Mentre attorno a Ray le persone vengono disintegrate, il protagonista prova come può a mettersi in salvo, correndo a perdifiato il più lontano possibile dal terribile macchinario alieno, ora capace di incarnare pienamente la sua aura distruttrice.

La sequenza della fuga, altamente spettacolare, risulta ammantata anche di una componente profondamente tragica, proprio per il modo in cui lo stesso regista ha deciso di mettere in scena le morti improvvise dei personaggi presenti in campo.
Le persone che vengono toccate dai raggi disintegratori non hanno infatti il tempo di fare nulla, ritrovandosi disintegrati senza nemmeno rendersene conto.
Vi è quindi una propensione nel mostrare una serie di morti identiche una dietro l'altra, quasi come a depersonalizzare l'idea stessa di umanità in rapporto all'organismo alieno che comanda la tremenda macchina di distruzione che ha il potere di decidere le sorti di tutti gli esseri viventi. Per gli invasori non siamo altro che insetti insignificanti da debellare nella maniera più semplice possibile.

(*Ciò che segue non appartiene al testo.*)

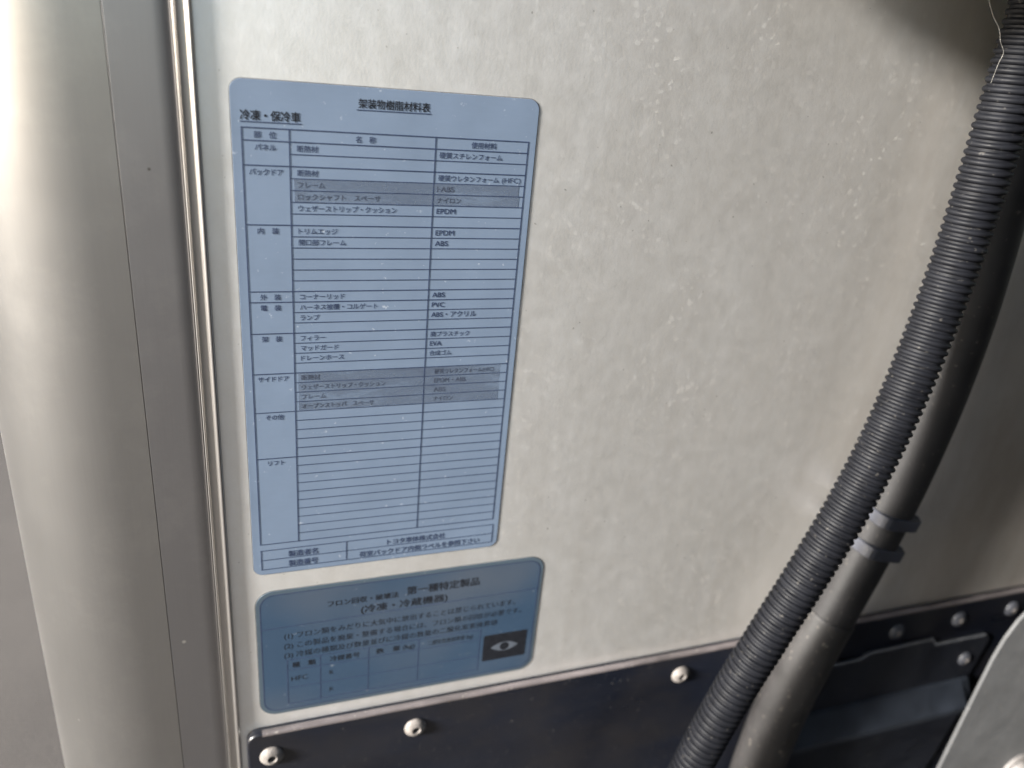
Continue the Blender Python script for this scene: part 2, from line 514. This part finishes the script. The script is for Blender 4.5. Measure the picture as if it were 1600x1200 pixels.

Ci troviamo in questo modo di fronte a un'umanità indifesa alle prese con avversari molto più avanzati tecnologicamente. Il confronto diventa così da subito impari, ponendo di fatto gli stessi Tripodi come entità con cui non è possibile mediare, dialogare e né tantomeno combattere, lasciando come sola e unica alternativa la fuga disperata verso una non così semplice salvezza.
Fuga che diventerà la base dell'intero film visto che Ray, seppur ovviamente sconvolto a livelli inimmaginabili, proverà con tutte le sue forze a proteggere la propria famiglia da una minaccia virtualmente imbattibile.